### Requirement
Print the listing in its entirety and exactly, leaving out images.

### Provided data
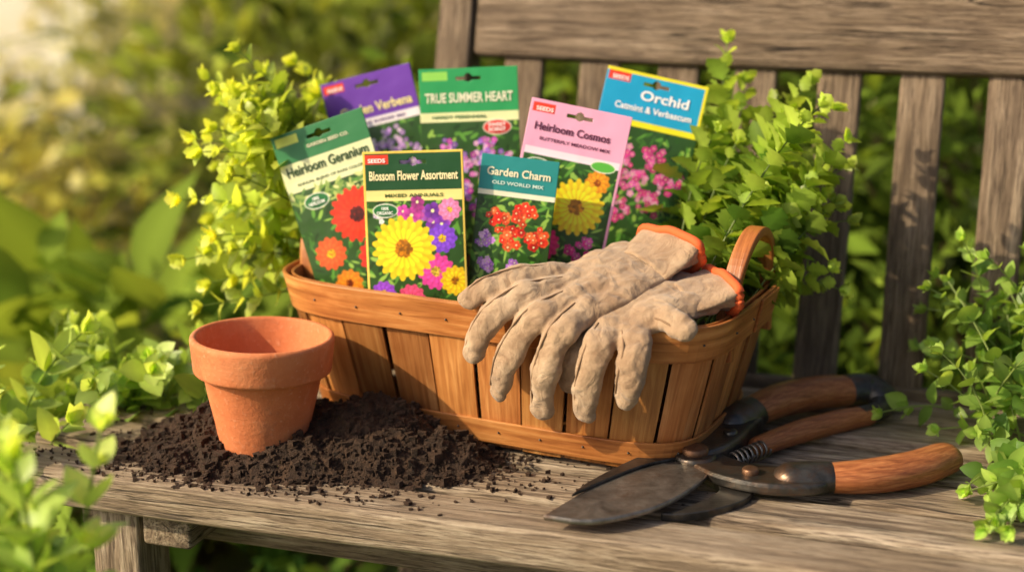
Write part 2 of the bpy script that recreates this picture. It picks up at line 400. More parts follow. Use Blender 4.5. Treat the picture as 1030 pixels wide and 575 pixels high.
# ---------------------------------------------------------------- basket
BL=(.014,1.335,SEAT); BR=R(-26)
basket=empty('wooden_basket',BL,BR)
MBK=Matrix.Translation(BL)@Matrix.Rotation(BR,4,'Z')
HB=.132
def sup(a,b,n=5.5,m=720):
    th=np.linspace(0,2*np.pi,m,endpoint=False)-np.pi/2
    c,s=np.cos(th),np.sin(th)
    return np.stack([a*np.sign(c)*np.abs(c)**(2/n),b*np.sign(s)*np.abs(s)**(2/n)],-1)
top=sup(.204,.109); bot=sup(.170,.088)
seglen=np.linalg.norm(np.roll(top,-1,0)-top,axis=1); S=np.concatenate([[0],np.cumsum(seglen)]); PER=S[-1]
def ringpt(s,z,off):
    s=np.mod(s,PER); k=np.interp(s,S,np.arange(721)); k0=np.floor(k).astype(int)%720; k1=(k0+1)%720; f=(k-np.floor(k))[...,None]
    t=top[k0]*(1-f)+top[k1]*f; b=bot[k0]*(1-f)+bot[k1]*f
    h=z/HB; hh=(h**.9)[...,None]
    p=b*(1-hh)+t*hh
    ta=nrm(top[k1]-top[k0]); nn=np.stack([ta[...,1],-ta[...,0]],-1)
    p=p+nn*np.asarray(off)[...,None] if np.ndim(off) else p+nn*off
    return np.concatenate([p,z[...,None]],-1)
def band(mb,s0,s1,z0,z1,off,thk,col,ns,nz=4,bow=0.0,endbev=.001):
    s=np.linspace(s0,s1,ns+1); z=np.linspace(z0,z1,nz+1); SS,ZZ=np.meshgrid(s,z,indexing='ij')
    bo=bow*np.sin(np.pi*(SS-s0)/(s1-s0))
    O=ringpt(SS,ZZ,off+bo+.0); I=ringpt(SS,ZZ,off-thk+bo)
    n0,n1=O.shape[:2]; V=np.concatenate([O.reshape(-1,3),I.reshape(-1,3)]); m=n0*n1
    r=rng.uniform(0,50); g=np.stack([SS+r,ZZ+r*.3,np.zeros_like(SS)],-1).reshape(-1,3); g=np.concatenate([g,g])
    F=[];idx=lambda i,j,k:k*m+i*n1+j
    for i in range(n0-1):
        for j in range(n1-1):
            F.append((idx(i,j,0),idx(i+1,j,0),idx(i+1,j+1,0),idx(i,j+1,0))); F.append((idx(i,j,1),idx(i,j+1,1),idx(i+1,j+1,1),idx(i+1,j,1)))
        F.append((idx(i,0,0),idx(i,0,1),idx(i+1,0,1),idx(i+1,0,0))); F.append((idx(i,n1-1,0),idx(i+1,n1-1,0),idx(i+1,n1-1,1),idx(i,n1-1,1)))
    for j in range(n1-1):
        F.append((idx(0,j,0),idx(0,j+1,0),idx(0,j+1,1),idx(0,j,1))); F.append((idx(n0-1,j,0),idx(n0-1,j,1),idx(n0-1,j+1,1),idx(n0-1,j+1,0)))
    return V,F,g
NS=26
mb=MB()
for k in range(NS):
    s0=k*PER/NS+.0014; s1=(k+1)*PER/NS-.0014+rng.uniform(-.0008,.0008)
    v=rng.uniform(.66,1.15); c=(v*rng.uniform(.97,1.04),v*rng.uniform(.93,1.0),v*rng.uniform(.85,1.0))
    V,F,g=band(mb,s0,s1,.006,HB-.002,(.0010 if k%2 else -.0010),.0022,c,5,8,bow=.0011)
    mb.add(V,F,c,g)
o=mb.build('splints',[M_splint],basket,smooth=False)
def hband(name,z0,z1,off,thk,col,seam):
    mb=MB(); V,F,g=band(mb,seam,seam+PER-.0005,z0,z1,off,thk,col,160,3); g=g[:,[1,0,2]]
    mb.add(V,F,col,g)
    V,F,g=band(mb,seam-.035,seam+.012,z0+.0012,z1-.0012,off+thk*.85,thk*.8,col,12,3); g=g[:,[1,0,2]]; mb.add(V,F,tuple(x*.9 for x in col),g)
    o=mb.build(name,[M_splint],basket,smooth=False); m=o.modifiers.new('b','BEVEL'); m.width=.0008; m.segments=2; m.limit_method='ANGLE'
    return o
hband('rim_band',.103,.134,.0046,.0034,(1.12,1.05,1.0),.33)
hband('inner_rim_band',.106,.133,-.003,.0025,(.9,.85,.8),.9)
hband('base_band',.010,.031,.0044,.003,(1.0,.95,.9),.75)
mb=MB()
gx=np.linspace(-.158,.158,9)
for k in range(8):
    a,b=gx[k]+.001,gx[k+1]-.001
    V=[(a,-.080,.002),(b,-.080,.002),(b,.080,.002),(a,.080,.002),(a,-.080,.008),(b,-.080,.008),(b,.080,.008),(a,.080,.008)]
    mb.add(V,[(0,3,2,1),(4,5,6,7),(0,1,5,4),(1,2,6,5),(2,3,7,6),(3,0,4,7)],(.8,.75,.7),[(v[0],v[1],0) for v in V])
mb.build('basket_floor',[M_splint],basket,smooth=False)
mb=MB()
for k in range(NS):
    s=(k+.5)*PER/NS
    for z,ofs in ((.118,.0048),(.021,.0046)):
        p=ringpt(np.array([s]),np.array([z]),ofs)[0]; p2=ringpt(np.array([s]),np.array([z]),ofs+.0004)[0]
        tube(mb,[p,p2],[.0011,.0009],8)
mb.build('tacks',[M_iron],basket)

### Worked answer
Write part 2 of the bpy script that recreates this picture. It picks up at line 400. More parts follow. Use Blender 4.5. Treat the picture as 1030 pixels wide and 575 pixels high.
# ---------------------------------------------------------------- basket
BL=(.014,1.335,SEAT); BR=R(-26)
basket=empty('wooden_basket',BL,BR)
MBK=Matrix.Translation(BL)@Matrix.Rotation(BR,4,'Z')
HB=.132
def sup(a,b,n=5.5,m=720):
    th=np.linspace(0,2*np.pi,m,endpoint=False)-np.pi/2
    c,s=np.cos(th),np.sin(th)
    return np.stack([a*np.sign(c)*np.abs(c)**(2/n),b*np.sign(s)*np.abs(s)**(2/n)],-1)
top=sup(.204,.109); bot=sup(.170,.088)
seglen=np.linalg.norm(np.roll(top,-1,0)-top,axis=1); S=np.concatenate([[0],np.cumsum(seglen)]); PER=S[-1]
def ringpt(s,z,off):
    s=np.mod(s,PER); k=np.interp(s,S,np.arange(721)); k0=np.floor(k).astype(int)%720; k1=(k0+1)%720; f=(k-np.floor(k))[...,None]
    t=top[k0]*(1-f)+top[k1]*f; b=bot[k0]*(1-f)+bot[k1]*f
    h=z/HB; hh=(h**.9)[...,None]
    p=b*(1-hh)+t*hh
    ta=nrm(top[k1]-top[k0]); nn=np.stack([ta[...,1],-ta[...,0]],-1)
    p=p+nn*np.asarray(off)[...,None] if np.ndim(off) else p+nn*off
    return np.concatenate([p,z[...,None]],-1)
def band(mb,s0,s1,z0,z1,off,thk,col,ns,nz=4,bow=0.0,endbev=.001):
    s=np.linspace(s0,s1,ns+1); z=np.linspace(z0,z1,nz+1); SS,ZZ=np.meshgrid(s,z,indexing='ij')
    bo=bow*np.sin(np.pi*(SS-s0)/(s1-s0))
    O=ringpt(SS,ZZ,off+bo+.0); I=ringpt(SS,ZZ,off-thk+bo)
    n0,n1=O.shape[:2]; V=np.concatenate([O.reshape(-1,3),I.reshape(-1,3)]); m=n0*n1
    r=rng.uniform(0,50); g=np.stack([SS+r,ZZ+r*.3,np.zeros_like(SS)],-1).reshape(-1,3); g=np.concatenate([g,g])
    F=[];idx=lambda i,j,k:k*m+i*n1+j
    for i in range(n0-1):
        for j in range(n1-1):
            F.append((idx(i,j,0),idx(i+1,j,0),idx(i+1,j+1,0),idx(i,j+1,0))); F.append((idx(i,j,1),idx(i,j+1,1),idx(i+1,j+1,1),idx(i+1,j,1)))
        F.append((idx(i,0,0),idx(i,0,1),idx(i+1,0,1),idx(i+1,0,0))); F.append((idx(i,n1-1,0),idx(i+1,n1-1,0),idx(i+1,n1-1,1),idx(i,n1-1,1)))
    for j in range(n1-1):
        F.append((idx(0,j,0),idx(0,j+1,0),idx(0,j+1,1),idx(0,j,1))); F.append((idx(n0-1,j,0),idx(n0-1,j,1),idx(n0-1,j+1,1),idx(n0-1,j+1,0)))
    return V,F,g
NS=26
mb=MB()
for k in range(NS):
    s0=k*PER/NS+.0014; s1=(k+1)*PER/NS-.0014+rng.uniform(-.0008,.0008)
    v=rng.uniform(.66,1.15); c=(v*rng.uniform(.97,1.04),v*rng.uniform(.93,1.0),v*rng.uniform(.85,1.0))
    V,F,g=band(mb,s0,s1,.006,HB-.002,(.0010 if k%2 else -.0010),.0022,c,5,8,bow=.0011)
    mb.add(V,F,c,g)
o=mb.build('splints',[M_splint],basket,smooth=False)
def hband(name,z0,z1,off,thk,col,seam):
    mb=MB(); V,F,g=band(mb,seam,seam+PER-.0005,z0,z1,off,thk,col,160,3); g=g[:,[1,0,2]]
    mb.add(V,F,col,g)
    V,F,g=band(mb,seam-.035,seam+.012,z0+.0012,z1-.0012,off+thk*.85,thk*.8,col,12,3); g=g[:,[1,0,2]]; mb.add(V,F,tuple(x*.9 for x in col),g)
    o=mb.build(name,[M_splint],basket,smooth=False); m=o.modifiers.new('b','BEVEL'); m.width=.0008; m.segments=2; m.limit_method='ANGLE'
    return o
hband('rim_band',.103,.134,.0046,.0034,(1.12,1.05,1.0),.33)
hband('inner_rim_band',.106,.133,-.003,.0025,(.9,.85,.8),.9)
hband('base_band',.010,.031,.0044,.003,(1.0,.95,.9),.75)
mb=MB()
gx=np.linspace(-.158,.158,9)
for k in range(8):
    a,b=gx[k]+.001,gx[k+1]-.001
    V=[(a,-.080,.002),(b,-.080,.002),(b,.080,.002),(a,.080,.002),(a,-.080,.008),(b,-.080,.008),(b,.080,.008),(a,.080,.008)]
    mb.add(V,[(0,3,2,1),(4,5,6,7),(0,1,5,4),(1,2,6,5),(2,3,7,6),(3,0,4,7)],(.8,.75,.7),[(v[0],v[1],0) for v in V])
mb.build('basket_floor',[M_splint],basket,smooth=False)
mb=MB()
for k in range(NS):
    s=(k+.5)*PER/NS
    for z,ofs in ((.118,.0048),(.021,.0046)):
        p=ringpt(np.array([s]),np.array([z]),ofs)[0]; p2=ringpt(np.array([s]),np.array([z]),ofs+.0004)[0]
        tube(mb,[p,p2],[.0011,.0009],8)
mb.build('tacks',[M_iron],basket)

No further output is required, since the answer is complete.